Every record should be copied exactly, except that pictures are to be omitted.

= = = =

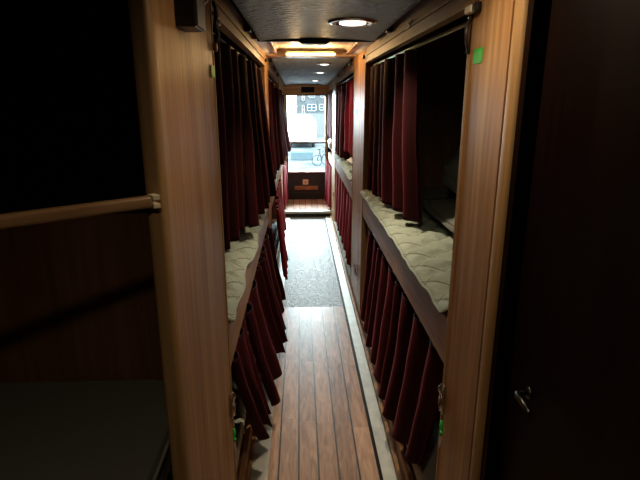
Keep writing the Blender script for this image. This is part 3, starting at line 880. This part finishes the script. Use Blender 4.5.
finish('rivets', bm, mat('dark_rivet', (0.08, 0.06, 0.05), 0.4, metal=0.6), t, True, kind='stuff')
bm = bmesh.new(); bmesh.ops.create_uvsphere(bm, u_segments=14, v_segments=8, radius=0.009, matrix=Matrix.Translation((XL + 0.004, 1.72, 0.858)))
tag(finish('knob', bm, BROWNBTN, None, True), 'small round brown knob on the near left bunk board below the mattress', 'knob')
bm = bmesh.new(); add_tube(bm, [(XR - 0.003, 2.02, 1.892), (XR - 0.012, 2.03, 1.885), (XR - 0.003, 2.05, 1.875)], 0.005, 8)
tag(finish('hook', bm, CHROME, None, True), 'tiny chrome hook on the board above the near right bunk', 'hook')

# ------------------------------------------------------------------ outside the back window
FAC = mat('grey_brick', (0.0175, 0.0195, 0.021), 0.9, spec=0.0, var=0.18, vscale=2.2)
FACW = mat('white_window_frame', (0.06, 0.066, 0.07), 0.7, spec=0.05)
FACP = mat('facade_window_pane', (0.012, 0.015, 0.018), 0.6, spec=0.0)
VANW = mat('white_van_paint', (0.75, 0.77, 0.78), 0.5)
GROUND = mat('pale_paving', (0.021, 0.025, 0.027), 0.95, spec=0.0, var=0.35, vscale=0.9)
OUT = 45.0 / 18.0
def far(x, z, k=OUT): return x * k, EYE + (z - EYE) * k
GZ = -1.35
tag(box('paved_yard', -30, 30, 9.0, 60, GZ - 0.3, GZ, GROUND), 'pale paved yard seen through the lower window pane', 'yard')
bpy.data.objects['paved_yard']['kind'] = 'structure'
t = thing('building', 'grey brick building with white framed windows beyond the back window', 'building', (1.0, 45, GZ))
bx0, _ = far(-0.13, 1.6)
_, bz1 = far(0, 1.90)
box('brick_wall', bx0, 16, 45, 53, GZ, bz1, FAC, t)
box('base_course', bx0 - 0.03, 16, 44.9, 45, GZ, 0.55, mat('pale_render', (0.03, 0.033, 0.034), 0.9, spec=0.0), t)
box('roof_edge', bx0 - 0.1, 16.1, 44.85, 53.1, bz1, bz1 + 0.10, FACW, t)
def fwin(x0, x1, z0, z1, mull=1):
    X0, Z0 = far(x0, z0); X1, Z1 = far(x1, z1)
    bm = bmesh.new(); w_ = 0.07
    add_box(bm, X0, X1, 44.93, 45.0, Z1 - w_, Z1); add_box(bm, X0, X1, 44.93, 45.0, Z0, Z0 + w_)
    for k in range(mull + 2):
        xx = X0 + (X1 - X0 - w_) * k / (mull + 1)
        add_box(bm, xx, xx + w_, 44.93, 45.0, Z0, Z1)
    zm = (Z0 + Z1) / 2
    add_box(bm, X0, X1, 44.94, 45.0, zm - 0.03, zm + 0.03)
    f = finish('window', bm, FACW, t)
    p = box('pane', X0, X1, 44.97, 44.99, Z0, Z1, FACP)
    p.parent = f; p.location = (0, 0, 0)
fwin(0.24, 0.57, 1.26, 1.50, 1)
fwin(0.66, 0.98, 1.28, 1.50, 1)
fwin(0.06, 0.16, 1.16, 1.47, 0)
fwin(0.06, 0.16, 1.60, 1.85, 0)
fwin(0.30, 0.52, 1.70, 1.86, 1)
fwin(0.70, 0.95, 1.70, 1.86, 1)
# van, parked with its tail towards the coach
t = thing('van', 'white van parked in the yard outside the upper window pane', 'van', (-0.15, 34, GZ))
def vxz(px_x, px_y, Y=33.0):
    return (px_x - 300) / 520.0 * Y, EYE + (101 - px_y) / 516.0 * Y
xa, zt = vxz(287, 116); xb, _ = vxz(316, 116)
bm = bmesh.new()
prof = [(xa, GZ + 0.3), (xa - 0.02, 0.2), (xa + 0.10, zt - 0.12), (xa + 0.25, zt), (xb - 0.30, zt), (xb - 0.10, zt - 0.15), (xb + 0.02, 0.2), (xb, GZ + 0.3)]
A = [bm.verts.new((x, 33, z)) for x, z in prof]; B = [bm.verts.new((x, 38, z)) for x, z in prof]
bm.faces.new(A); bm.faces.new(B[::-1])
for i in range(len(prof)): bm.faces.new((A[i], A[(i + 1) % len(prof)], B[(i + 1) % len(prof)], B[i]))
bmesh.ops.bevel(bm, geom=list(bm.edges), offset=0.05, segments=2, affect='EDGES')
finish('body', bm, VANW, t)
for xx in (xa + 0.05, xb - 0.28):
    for yy in (33.7, 36.8):
        bm = bmesh.new(); lathe(bm, [(0.20, -0.01), (0.33, 0), (0.33, 0.22), (0.20, 0.23)], (xx, yy, GZ + 0.335), 24, 'X')
        finish('wheel', bm, BLKPL, t, True)
box('rear_bumper', xa, xb, 32.9, 33.0, GZ + 0.3, GZ + 0.5, GREYPL, t, 0.02)
# low bluish wall/planter and a bicycle
x0, _ = vxz(290, 0, 26); x1, _ = vxz(313, 0, 26)
tag(box('planter', x0, x1, 26, 26.6, GZ, GZ + 0.42, mat('blue_grey_stone', (0.018, 0.026, 0.030), 0.9, spec=0.0), bevel=0.03), 'low blue-grey planter in the yard under the van', 'planter')
t = thing('bicycle', 'small dark bicycle standing in the yard at the lower right pane', 'bicycle', (1.0, 24, GZ))
BK = mat('bicycle_paint', (0.006, 0.010, 0.011), 0.7, spec=0.05)
bxx = 1.0
for s_ in (-0.22, 0.22):
    bm = bmesh.new()
    add_tube(bm, [(bxx + s_ + 0.24 * math.cos(a), 24.0 + s_, GZ + 0.25 + 0.24 * math.sin(a)) for a in [2 * math.pi * k / 24 for k in range(24)]], 0.022, 6, True)
    finish('wheel', bm, BK, t, True)
bm = bmesh.new()
for a_, b_ in (((-0.22, 0.25), (0.0, 0.25)), ((0, 0.25), (0.16, 0.62)), ((-0.10, 0.62), (0.16, 0.62)), ((0, 0.25), (-0.12, 0.72)), ((-0.22, 0.25), (-0.10, 0.62)), ((0.22, 0.25), (0.13, 0.82)), ((0.04, 0.84), (0.22, 0.82))):
    add_tube(bm, [(bxx + a_[0], 24 + a_[0], GZ + a_[1]), (bxx + b_[0], 24 + b_[0], GZ + b_[1])], 0.022, 6)
finish('frame', bm, BK, t, True)
box('saddle', bxx - 0.2, bxx - 0.04, 23.8, 23.96, GZ + 0.72, GZ + 0.78, BK, t, 0.02)

# the next lamp of the row, over the near panels
downlight(0.225, 1.04, 1.932, 0.07, 'round ceiling light above the near panels, before the visible ones', P_BEHIND, 165)
downlight(-0.08, 0.0, 1.932, 0.07, 'added unseen round light behind the viewpoint, brightening the near left compartment', 1.0, 165)  # lamp added out of view to light the left compartment
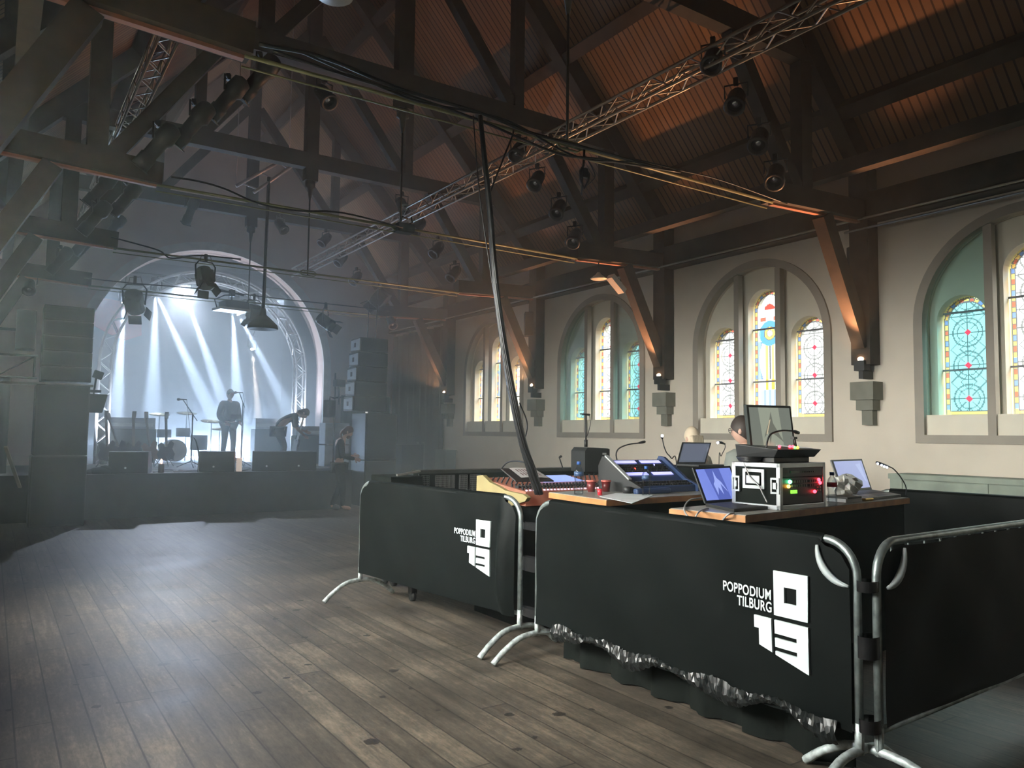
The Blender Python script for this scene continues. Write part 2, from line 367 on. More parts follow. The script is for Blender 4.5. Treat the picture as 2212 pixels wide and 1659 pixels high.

= = = =

▶ **Completed task**:
Keep writing the Blender script for this image. This is part 3, starting at line 880. This part finishes the script. Use Blender 4.5.
finish('rivets', bm, mat('dark_rivet', (0.08, 0.06, 0.05), 0.4, metal=0.6), t, True, kind='stuff')
bm = bmesh.new(); bmesh.ops.create_uvsphere(bm, u_segments=14, v_segments=8, radius=0.009, matrix=Matrix.Translation((XL + 0.004, 1.72, 0.858)))
tag(finish('knob', bm, BROWNBTN, None, True), 'small round brown knob on the near left bunk board below the mattress', 'knob')
bm = bmesh.new(); add_tube(bm, [(XR - 0.003, 2.02, 1.892), (XR - 0.012, 2.03, 1.885), (XR - 0.003, 2.05, 1.875)], 0.005, 8)
tag(finish('hook', bm, CHROME, None, True), 'tiny chrome hook on the board above the near right bunk', 'hook')

# ------------------------------------------------------------------ outside the back window
FAC = mat('grey_brick', (0.0175, 0.0195, 0.021), 0.9, spec=0.0, var=0.18, vscale=2.2)
FACW = mat('white_window_frame', (0.06, 0.066, 0.07), 0.7, spec=0.05)
FACP = mat('facade_window_pane', (0.012, 0.015, 0.018), 0.6, spec=0.0)
VANW = mat('white_van_paint', (0.75, 0.77, 0.78), 0.5)
GROUND = mat('pale_paving', (0.021, 0.025, 0.027), 0.95, spec=0.0, var=0.35, vscale=0.9)
OUT = 45.0 / 18.0
def far(x, z, k=OUT): return x * k, EYE + (z - EYE) * k
GZ = -1.35
tag(box('paved_yard', -30, 30, 9.0, 60, GZ - 0.3, GZ, GROUND), 'pale paved yard seen through the lower window pane', 'yard')
bpy.data.objects['paved_yard']['kind'] = 'structure'
t = thing('building', 'grey brick building with white framed windows beyond the back window', 'building', (1.0, 45, GZ))
bx0, _ = far(-0.13, 1.6)
_, bz1 = far(0, 1.90)
box('brick_wall', bx0, 16, 45, 53, GZ, bz1, FAC, t)
box('base_course', bx0 - 0.03, 16, 44.9, 45, GZ, 0.55, mat('pale_render', (0.03, 0.033, 0.034), 0.9, spec=0.0), t)
box('roof_edge', bx0 - 0.1, 16.1, 44.85, 53.1, bz1, bz1 + 0.10, FACW, t)
def fwin(x0, x1, z0, z1, mull=1):
    X0, Z0 = far(x0, z0); X1, Z1 = far(x1, z1)
    bm = bmesh.new(); w_ = 0.07
    add_box(bm, X0, X1, 44.93, 45.0, Z1 - w_, Z1); add_box(bm, X0, X1, 44.93, 45.0, Z0, Z0 + w_)
    for k in range(mull + 2):
        xx = X0 + (X1 - X0 - w_) * k / (mull + 1)
        add_box(bm, xx, xx + w_, 44.93, 45.0, Z0, Z1)
    zm = (Z0 + Z1) / 2
    add_box(bm, X0, X1, 44.94, 45.0, zm - 0.03, zm + 0.03)
    f = finish('window', bm, FACW, t)
    p = box('pane', X0, X1, 44.97, 44.99, Z0, Z1, FACP)
    p.parent = f; p.location = (0, 0, 0)
fwin(0.24, 0.57, 1.26, 1.50, 1)
fwin(0.66, 0.98, 1.28, 1.50, 1)
fwin(0.06, 0.16, 1.16, 1.47, 0)
fwin(0.06, 0.16, 1.60, 1.85, 0)
fwin(0.30, 0.52, 1.70, 1.86, 1)
fwin(0.70, 0.95, 1.70, 1.86, 1)
# van, parked with its tail towards the coach
t = thing('van', 'white van parked in the yard outside the upper window pane', 'van', (-0.15, 34, GZ))
def vxz(px_x, px_y, Y=33.0):
    return (px_x - 300) / 520.0 * Y, EYE + (101 - px_y) / 516.0 * Y
xa, zt = vxz(287, 116); xb, _ = vxz(316, 116)
bm = bmesh.new()
prof = [(xa, GZ + 0.3), (xa - 0.02, 0.2), (xa + 0.10, zt - 0.12), (xa + 0.25, zt), (xb - 0.30, zt), (xb - 0.10, zt - 0.15), (xb + 0.02, 0.2), (xb, GZ + 0.3)]
A = [bm.verts.new((x, 33, z)) for x, z in prof]; B = [bm.verts.new((x, 38, z)) for x, z in prof]
bm.faces.new(A); bm.faces.new(B[::-1])
for i in range(len(prof)): bm.faces.new((A[i], A[(i + 1) % len(prof)], B[(i + 1) % len(prof)], B[i]))
bmesh.ops.bevel(bm, geom=list(bm.edges), offset=0.05, segments=2, affect='EDGES')
finish('body', bm, VANW, t)
for xx in (xa + 0.05, xb - 0.28):
    for yy in (33.7, 36.8):
        bm = bmesh.new(); lathe(bm, [(0.20, -0.01), (0.33, 0), (0.33, 0.22), (0.20, 0.23)], (xx, yy, GZ + 0.335), 24, 'X')
        finish('wheel', bm, BLKPL, t, True)
box('rear_bumper', xa, xb, 32.9, 33.0, GZ + 0.3, GZ + 0.5, GREYPL, t, 0.02)
# low bluish wall/planter and a bicycle
x0, _ = vxz(290, 0, 26); x1, _ = vxz(313, 0, 26)
tag(box('planter', x0, x1, 26, 26.6, GZ, GZ + 0.42, mat('blue_grey_stone', (0.018, 0.026, 0.030), 0.9, spec=0.0), bevel=0.03), 'low blue-grey planter in the yard under the van', 'planter')
t = thing('bicycle', 'small dark bicycle standing in the yard at the lower right pane', 'bicycle', (1.0, 24, GZ))
BK = mat('bicycle_paint', (0.006, 0.010, 0.011), 0.7, spec=0.05)
bxx = 1.0
for s_ in (-0.22, 0.22):
    bm = bmesh.new()
    add_tube(bm, [(bxx + s_ + 0.24 * math.cos(a), 24.0 + s_, GZ + 0.25 + 0.24 * math.sin(a)) for a in [2 * math.pi * k / 24 for k in range(24)]], 0.022, 6, True)
    finish('wheel', bm, BK, t, True)
bm = bmesh.new()
for a_, b_ in (((-0.22, 0.25), (0.0, 0.25)), ((0, 0.25), (0.16, 0.62)), ((-0.10, 0.62), (0.16, 0.62)), ((0, 0.25), (-0.12, 0.72)), ((-0.22, 0.25), (-0.10, 0.62)), ((0.22, 0.25), (0.13, 0.82)), ((0.04, 0.84), (0.22, 0.82))):
    add_tube(bm, [(bxx + a_[0], 24 + a_[0], GZ + a_[1]), (bxx + b_[0], 24 + b_[0], GZ + b_[1])], 0.022, 6)
finish('frame', bm, BK, t, True)
box('saddle', bxx - 0.2, bxx - 0.04, 23.8, 23.96, GZ + 0.72, GZ + 0.78, BK, t, 0.02)

# the next lamp of the row, over the near panels
downlight(0.225, 1.04, 1.932, 0.07, 'round ceiling light above the near panels, before the visible ones', P_BEHIND, 165)
downlight(-0.08, 0.0, 1.932, 0.07, 'added unseen round light behind the viewpoint, brightening the near left compartment', 1.0, 165)  # lamp added out of view to light the left compartment
The Blender Python script for this scene continues. Write part 2, from line 367 on. More parts follow. The script is for Blender 4.5. Treat the picture as 2212 pixels wide and 1659 pixels high.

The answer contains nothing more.